Questions

How can I determine my ideal customer for a services marketplace similar to airtasker, thumbtack ,and so on.

I hired some developers and the product is almost ready. The target market is a developing country where there are no products like this.

3answers

Identifying user personas is critical to your agenda.

I originally come from South Africa, where the best "tech" startups are fundamentally copies of successful businesses in the USA or EU.

The advantage, of course, is that they can copy many of the aspects of the original market leader: UX, UI, user acquisition strategies, growth tactics, business models etc. They also have a great use-case for raising capital and a potential exit to a local player, PE firm or the original company they copied when the company expands to their shores.

So the key piece of advice: research who their ideal customer is. Read all the articles interviewing the team and watch videos where they discuss these issues. Want to be really sneaky? Get someone to interview them for you. Stalk them on social.

There are a variety of other tools you could be using to analyze their followers on different social media channels to discover who the ideal persona is as well.
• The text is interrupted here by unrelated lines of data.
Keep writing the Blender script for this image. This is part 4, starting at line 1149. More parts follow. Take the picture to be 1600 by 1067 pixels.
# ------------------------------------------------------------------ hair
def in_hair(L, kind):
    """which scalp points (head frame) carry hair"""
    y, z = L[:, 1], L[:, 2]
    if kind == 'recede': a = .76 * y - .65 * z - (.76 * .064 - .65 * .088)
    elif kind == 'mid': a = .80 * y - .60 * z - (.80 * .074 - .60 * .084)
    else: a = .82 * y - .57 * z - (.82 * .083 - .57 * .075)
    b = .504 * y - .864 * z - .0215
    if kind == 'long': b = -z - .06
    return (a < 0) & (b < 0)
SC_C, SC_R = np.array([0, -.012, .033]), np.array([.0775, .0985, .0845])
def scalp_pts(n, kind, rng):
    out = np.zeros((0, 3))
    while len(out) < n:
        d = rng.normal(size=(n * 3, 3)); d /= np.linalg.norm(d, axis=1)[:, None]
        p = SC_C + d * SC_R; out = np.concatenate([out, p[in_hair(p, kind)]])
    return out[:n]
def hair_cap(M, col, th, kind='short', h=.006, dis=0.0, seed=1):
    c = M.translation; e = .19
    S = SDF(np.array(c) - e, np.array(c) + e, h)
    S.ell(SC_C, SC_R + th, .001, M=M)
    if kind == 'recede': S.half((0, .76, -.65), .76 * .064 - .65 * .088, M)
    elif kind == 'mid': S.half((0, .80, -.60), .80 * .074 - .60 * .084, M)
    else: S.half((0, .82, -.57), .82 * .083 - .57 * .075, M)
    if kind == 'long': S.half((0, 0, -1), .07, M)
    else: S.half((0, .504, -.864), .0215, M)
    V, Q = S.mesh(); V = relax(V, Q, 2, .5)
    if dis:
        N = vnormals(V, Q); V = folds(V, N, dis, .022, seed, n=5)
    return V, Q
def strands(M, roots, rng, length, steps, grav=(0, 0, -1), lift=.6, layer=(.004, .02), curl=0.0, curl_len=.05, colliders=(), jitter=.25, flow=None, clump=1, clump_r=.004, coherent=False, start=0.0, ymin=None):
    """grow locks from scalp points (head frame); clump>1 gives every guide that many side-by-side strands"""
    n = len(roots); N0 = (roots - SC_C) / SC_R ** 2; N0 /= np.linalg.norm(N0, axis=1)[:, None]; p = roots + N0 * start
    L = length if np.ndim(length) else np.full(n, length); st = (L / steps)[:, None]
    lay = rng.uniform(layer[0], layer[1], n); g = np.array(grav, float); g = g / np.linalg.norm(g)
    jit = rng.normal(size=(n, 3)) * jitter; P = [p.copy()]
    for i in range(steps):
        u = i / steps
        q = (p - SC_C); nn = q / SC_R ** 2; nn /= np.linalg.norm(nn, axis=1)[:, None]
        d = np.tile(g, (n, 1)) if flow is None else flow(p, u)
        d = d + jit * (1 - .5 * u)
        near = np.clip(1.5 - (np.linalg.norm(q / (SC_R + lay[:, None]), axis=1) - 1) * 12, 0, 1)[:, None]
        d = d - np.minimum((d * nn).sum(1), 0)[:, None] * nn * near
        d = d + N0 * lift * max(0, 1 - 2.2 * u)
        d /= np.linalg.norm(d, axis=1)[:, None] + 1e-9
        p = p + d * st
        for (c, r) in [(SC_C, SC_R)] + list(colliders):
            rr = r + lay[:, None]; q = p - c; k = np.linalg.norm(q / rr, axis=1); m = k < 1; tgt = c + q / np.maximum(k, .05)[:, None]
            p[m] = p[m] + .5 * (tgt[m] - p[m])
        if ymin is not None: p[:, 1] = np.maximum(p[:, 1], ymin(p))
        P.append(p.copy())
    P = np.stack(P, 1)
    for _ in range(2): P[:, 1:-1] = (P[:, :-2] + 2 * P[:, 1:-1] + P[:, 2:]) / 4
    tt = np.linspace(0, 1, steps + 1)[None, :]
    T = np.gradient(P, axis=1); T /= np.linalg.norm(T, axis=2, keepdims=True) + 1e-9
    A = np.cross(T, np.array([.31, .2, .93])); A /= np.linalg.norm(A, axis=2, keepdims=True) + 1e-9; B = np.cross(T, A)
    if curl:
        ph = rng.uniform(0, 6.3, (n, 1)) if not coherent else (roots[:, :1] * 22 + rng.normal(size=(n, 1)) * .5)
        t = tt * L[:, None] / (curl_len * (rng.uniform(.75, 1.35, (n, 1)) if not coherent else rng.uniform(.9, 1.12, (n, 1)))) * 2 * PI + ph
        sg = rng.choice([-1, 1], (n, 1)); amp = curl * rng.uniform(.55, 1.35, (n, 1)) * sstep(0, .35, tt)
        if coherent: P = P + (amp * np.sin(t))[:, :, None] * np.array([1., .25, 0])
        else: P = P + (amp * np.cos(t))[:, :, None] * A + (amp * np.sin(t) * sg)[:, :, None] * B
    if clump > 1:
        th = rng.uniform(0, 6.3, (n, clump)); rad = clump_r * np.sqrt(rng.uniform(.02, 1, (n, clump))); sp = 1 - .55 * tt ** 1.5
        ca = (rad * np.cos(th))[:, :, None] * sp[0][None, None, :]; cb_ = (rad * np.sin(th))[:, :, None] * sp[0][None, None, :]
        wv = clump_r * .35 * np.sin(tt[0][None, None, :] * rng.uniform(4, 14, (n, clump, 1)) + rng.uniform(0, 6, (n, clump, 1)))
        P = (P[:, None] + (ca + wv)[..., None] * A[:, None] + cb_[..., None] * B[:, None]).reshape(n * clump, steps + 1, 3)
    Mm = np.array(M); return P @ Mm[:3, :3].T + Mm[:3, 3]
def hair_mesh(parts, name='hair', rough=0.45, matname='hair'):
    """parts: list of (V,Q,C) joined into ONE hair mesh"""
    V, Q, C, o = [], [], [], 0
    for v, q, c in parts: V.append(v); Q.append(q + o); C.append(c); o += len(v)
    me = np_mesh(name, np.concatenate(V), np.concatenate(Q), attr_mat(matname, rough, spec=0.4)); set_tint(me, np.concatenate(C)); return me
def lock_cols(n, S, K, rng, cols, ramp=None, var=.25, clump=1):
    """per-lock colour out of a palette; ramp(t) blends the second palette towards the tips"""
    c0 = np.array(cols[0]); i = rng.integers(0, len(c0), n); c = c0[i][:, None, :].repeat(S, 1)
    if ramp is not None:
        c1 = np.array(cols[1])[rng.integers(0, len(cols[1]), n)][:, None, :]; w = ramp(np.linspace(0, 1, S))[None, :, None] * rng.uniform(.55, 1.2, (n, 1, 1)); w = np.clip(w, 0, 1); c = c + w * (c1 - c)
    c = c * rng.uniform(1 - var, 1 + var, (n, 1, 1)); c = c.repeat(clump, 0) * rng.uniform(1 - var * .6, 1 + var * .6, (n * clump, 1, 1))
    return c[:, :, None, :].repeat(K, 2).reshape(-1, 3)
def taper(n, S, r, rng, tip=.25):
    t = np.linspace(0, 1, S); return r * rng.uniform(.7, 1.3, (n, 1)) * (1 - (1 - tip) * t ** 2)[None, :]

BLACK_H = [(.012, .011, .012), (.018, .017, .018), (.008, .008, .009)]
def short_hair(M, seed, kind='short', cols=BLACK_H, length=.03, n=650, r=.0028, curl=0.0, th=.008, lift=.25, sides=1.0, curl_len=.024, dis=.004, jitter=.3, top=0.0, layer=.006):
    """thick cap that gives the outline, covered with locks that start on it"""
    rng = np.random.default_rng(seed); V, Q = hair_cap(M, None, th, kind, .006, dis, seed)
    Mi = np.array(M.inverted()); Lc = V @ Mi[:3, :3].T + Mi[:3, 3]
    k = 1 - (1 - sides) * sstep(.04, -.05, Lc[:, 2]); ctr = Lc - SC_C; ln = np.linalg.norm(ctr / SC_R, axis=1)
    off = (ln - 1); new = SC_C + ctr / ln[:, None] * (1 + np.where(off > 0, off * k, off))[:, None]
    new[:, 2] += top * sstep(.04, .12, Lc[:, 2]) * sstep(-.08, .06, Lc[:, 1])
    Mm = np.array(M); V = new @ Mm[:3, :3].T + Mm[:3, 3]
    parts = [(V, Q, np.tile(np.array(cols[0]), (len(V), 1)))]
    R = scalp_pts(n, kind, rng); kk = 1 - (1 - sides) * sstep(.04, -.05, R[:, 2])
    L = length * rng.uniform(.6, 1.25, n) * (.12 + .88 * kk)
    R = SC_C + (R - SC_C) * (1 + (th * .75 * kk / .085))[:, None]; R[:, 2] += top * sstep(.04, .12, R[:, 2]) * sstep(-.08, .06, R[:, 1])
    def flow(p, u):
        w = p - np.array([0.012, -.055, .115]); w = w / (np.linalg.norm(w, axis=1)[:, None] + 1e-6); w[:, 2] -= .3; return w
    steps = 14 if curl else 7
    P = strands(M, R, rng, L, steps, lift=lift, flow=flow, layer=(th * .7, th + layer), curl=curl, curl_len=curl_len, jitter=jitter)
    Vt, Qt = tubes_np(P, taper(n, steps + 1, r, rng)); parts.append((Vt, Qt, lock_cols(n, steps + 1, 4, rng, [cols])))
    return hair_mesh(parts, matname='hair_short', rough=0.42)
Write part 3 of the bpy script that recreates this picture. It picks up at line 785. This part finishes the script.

EG: Sprout Social.

Another thing to do: join their boards and see if you can get some business for yourself to see if you can get a handle on what the interactions are like.


Answered 4 years ago

Since I've successfully launched a marketplace and if I were to do it all over again, I would take a very methodical approach. My recommendation is the following:

1. Create an Opportunity Assessment. In other words, get your thoughts on paper about the opportunity. Start high-level doing secondary research. Determine your Total Available Market (TAM), your Serviceable Available Market (SAM) and your Service Obtainable Market (SOM). Make some assertions about pain points. Create customer personas.
2. Get out of the building. Talk to 10 prospects about their pain points and validate your assumptions about your customer persona.
3. Build a non-scalable MVP. Building a platform is a lot of work, money and effort. Before you go off to the races, see if you can service 10 customers manually.
4. Service those clients and account for your lessons learned. What did you learn in that process? Were you able to determine where the friction in your marketplace is (supply or demand side)? If you were to build a platform, what kind of prototype would you need to build? What features do your customers need to see?
5. Rinse and repeat with 20 additional customers.
6. Rinse and repeat with an additional 20 customers (total of 50).

If you go this route, I can guarantee you, you'll come out really know your customer and how your product/service needs to be developed. I hope this was helpful.